◆ WRITTEN REQUEST ◆
Will you write out the data exactly, excluding every picture?

◆ SUPPLIED INFORMATION ◆
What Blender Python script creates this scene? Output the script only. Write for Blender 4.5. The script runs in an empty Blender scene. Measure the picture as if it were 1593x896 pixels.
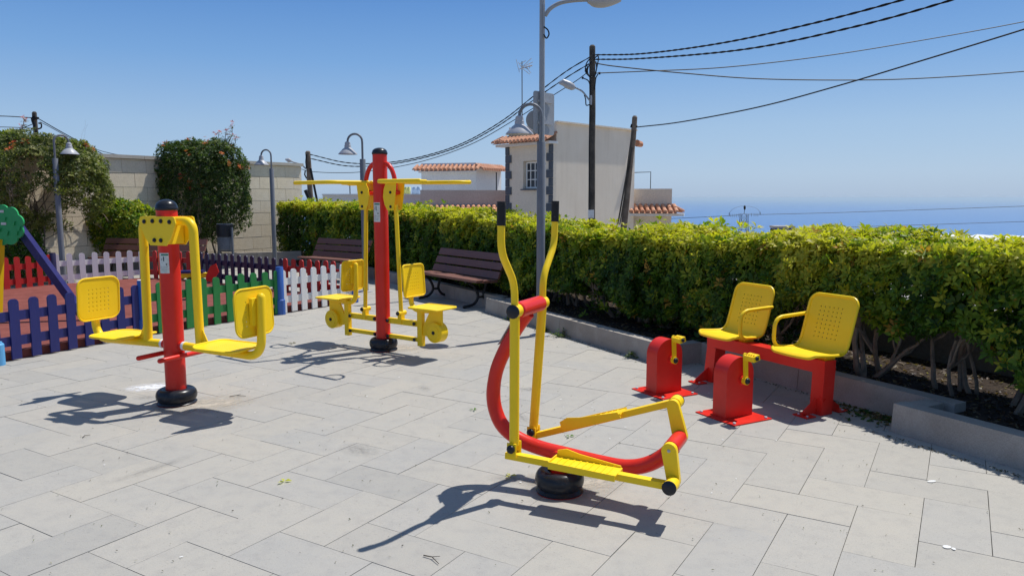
import bpy, bmesh, math, random
import numpy as np
from mathutils import Vector, Matrix
random.seed(7); rng = np.random.default_rng(11)
R = math.radians
sc = bpy.context.scene
COL = sc.collection

# ------------------------------------------------------------------ camera, sky, sun
F_PX, CX, CY, HOR, CAM_H = 1165.0, 796.5, 448.0, 308.0, 1.61
PITCH = math.atan((CY - HOR) / F_PX)
cam_d = bpy.data.cameras.new('camera'); cam = bpy.data.objects.new('camera', cam_d); COL.objects.link(cam)
cam_d.sensor_width = 36.0; cam_d.lens = 36.0 * F_PX / 1593.0
cam_d.clip_start = 0.05; cam_d.clip_end = 400000
cam.location = (0, 0, CAM_H); cam.rotation_euler = (math.pi / 2 - PITCH, 0, 0)
sc.camera = cam

SUN = Vector((0.402, 0.290, 1.0)).normalized()
SUN_EL = math.asin(SUN.z); SUN_AZ = math.atan2(SUN.x, SUN.y)
world = bpy.data.worlds.new('World'); sc.world = world; world.use_nodes = True
wn = world.node_tree.nodes; wl = world.node_tree.links
sky = wn.new('ShaderNodeTexSky'); sky.sky_type = 'NISHITA'; sky.sun_disc = False
sky.sun_elevation = SUN_EL; sky.sun_rotation = SUN_AZ
sky.altitude = 300; sky.air_density = 1.0; sky.dust_density = 0.6; sky.ozone_density = 1.6
# clear blue sky: the physical sky blended with the colours the photograph shows above the sea, the same all round; the unseen upper dome is made less blue to neutralise shadows
sep = wn.new('ShaderNodeSeparateXYZ'); wl.new(wn.new('ShaderNodeTexCoord').outputs['Generated'], sep.inputs[0])
rmp = wn.new('ShaderNodeValToRGB'); els = rmp.color_ramp.elements
stops = [(0.0, (2.0, 2.92, 4.35)), (.03, (2.15, 3.12, 4.55)), (.09, (1.85, 2.9, 4.45)), (.17, (.96, 2.15, 4.25)), (.27, (.32, 1.30, 3.62)), (.6, (.72, 1.35, 2.7)), (1.0, (.92, 1.38, 2.25))]
while len(els) < len(stops): els.new(.5)
for e_, (p_, c_) in zip(els, stops): e_.position = p_; e_.color = tuple(v / 8.0 for v in c_) + (1,)
wl.new(sep.outputs[2], rmp.inputs[0])
up8 = wn.new('ShaderNodeMixRGB'); up8.blend_type = 'MULTIPLY'; up8.inputs[0].default_value = 1; up8.inputs[2].default_value = (8, 8, 8, 1); wl.new(rmp.outputs[0], up8.inputs[1])
bl = wn.new('ShaderNodeMixRGB'); bl.inputs[0].default_value = .85; wl.new(sky.outputs[0], bl.inputs[1]); wl.new(up8.outputs[0], bl.inputs[2])
wl.new(bl.outputs[0], wn['Background'].inputs[0]); wn['Background'].inputs[1].default_value = 0.125
sun_d = bpy.data.lights.new('sun', 'SUN'); sun_d.energy = 3.9; sun_d.angle = R(0.53); sun_d.color = (1.0, 0.975, 0.925)
sun = bpy.data.objects.new('sun', sun_d); COL.objects.link(sun)
sun.rotation_euler = (-SUN).to_track_quat('-Z', 'Y').to_euler()
sc.view_settings.view_transform = 'Standard'; sc.view_settings.look = 'None'
sc.view_settings.exposure = 0.34; sc.view_settings.gamma = 1.0
try:
    sc.cycles.volume_bounces = 0; sc.cycles.max_bounces = 8; sc.cycles.transparent_max_bounces = 8
except Exception: pass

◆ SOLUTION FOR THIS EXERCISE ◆
What Blender Python script creates this scene? Output the script only. Write for Blender 4.5. The script runs in an empty Blender scene. Measure the picture as if it were 1593x896 pixels.
import bpy, bmesh, math, random
import numpy as np
from mathutils import Vector, Matrix
random.seed(7); rng = np.random.default_rng(11)
R = math.radians
sc = bpy.context.scene
COL = sc.collection

# ------------------------------------------------------------------ camera, sky, sun
F_PX, CX, CY, HOR, CAM_H = 1165.0, 796.5, 448.0, 308.0, 1.61
PITCH = math.atan((CY - HOR) / F_PX)
cam_d = bpy.data.cameras.new('camera'); cam = bpy.data.objects.new('camera', cam_d); COL.objects.link(cam)
cam_d.sensor_width = 36.0; cam_d.lens = 36.0 * F_PX / 1593.0
cam_d.clip_start = 0.05; cam_d.clip_end = 400000
cam.location = (0, 0, CAM_H); cam.rotation_euler = (math.pi / 2 - PITCH, 0, 0)
sc.camera = cam

SUN = Vector((0.402, 0.290, 1.0)).normalized()
SUN_EL = math.asin(SUN.z); SUN_AZ = math.atan2(SUN.x, SUN.y)
world = bpy.data.worlds.new('World'); sc.world = world; world.use_nodes = True
wn = world.node_tree.nodes; wl = world.node_tree.links
sky = wn.new('ShaderNodeTexSky'); sky.sky_type = 'NISHITA'; sky.sun_disc = False
sky.sun_elevation = SUN_EL; sky.sun_rotation = SUN_AZ
sky.altitude = 300; sky.air_density = 1.0; sky.dust_density = 0.6; sky.ozone_density = 1.6
# clear blue sky: the physical sky blended with the colours the photograph shows above the sea, the same all round; the unseen upper dome is made less blue to neutralise shadows
sep = wn.new('ShaderNodeSeparateXYZ'); wl.new(wn.new('ShaderNodeTexCoord').outputs['Generated'], sep.inputs[0])
rmp = wn.new('ShaderNodeValToRGB'); els = rmp.color_ramp.elements
stops = [(0.0, (2.0, 2.92, 4.35)), (.03, (2.15, 3.12, 4.55)), (.09, (1.85, 2.9, 4.45)), (.17, (.96, 2.15, 4.25)), (.27, (.32, 1.30, 3.62)), (.6, (.72, 1.35, 2.7)), (1.0, (.92, 1.38, 2.25))]
while len(els) < len(stops): els.new(.5)
for e_, (p_, c_) in zip(els, stops): e_.position = p_; e_.color = tuple(v / 8.0 for v in c_) + (1,)
wl.new(sep.outputs[2], rmp.inputs[0])
up8 = wn.new('ShaderNodeMixRGB'); up8.blend_type = 'MULTIPLY'; up8.inputs[0].default_value = 1; up8.inputs[2].default_value = (8, 8, 8, 1); wl.new(rmp.outputs[0], up8.inputs[1])
bl = wn.new('ShaderNodeMixRGB'); bl.inputs[0].default_value = .85; wl.new(sky.outputs[0], bl.inputs[1]); wl.new(up8.outputs[0], bl.inputs[2])
wl.new(bl.outputs[0], wn['Background'].inputs[0]); wn['Background'].inputs[1].default_value = 0.125
sun_d = bpy.data.lights.new('sun', 'SUN'); sun_d.energy = 3.9; sun_d.angle = R(0.53); sun_d.color = (1.0, 0.975, 0.925)
sun = bpy.data.objects.new('sun', sun_d); COL.objects.link(sun)
sun.rotation_euler = (-SUN).to_track_quat('-Z', 'Y').to_euler()
sc.view_settings.view_transform = 'Standard'; sc.view_settings.look = 'None'
sc.view_settings.exposure = 0.34; sc.view_settings.gamma = 1.0
try:
    sc.cycles.volume_bounces = 0; sc.cycles.max_bounces = 8; sc.cycles.transparent_max_bounces = 8
except Exception: pass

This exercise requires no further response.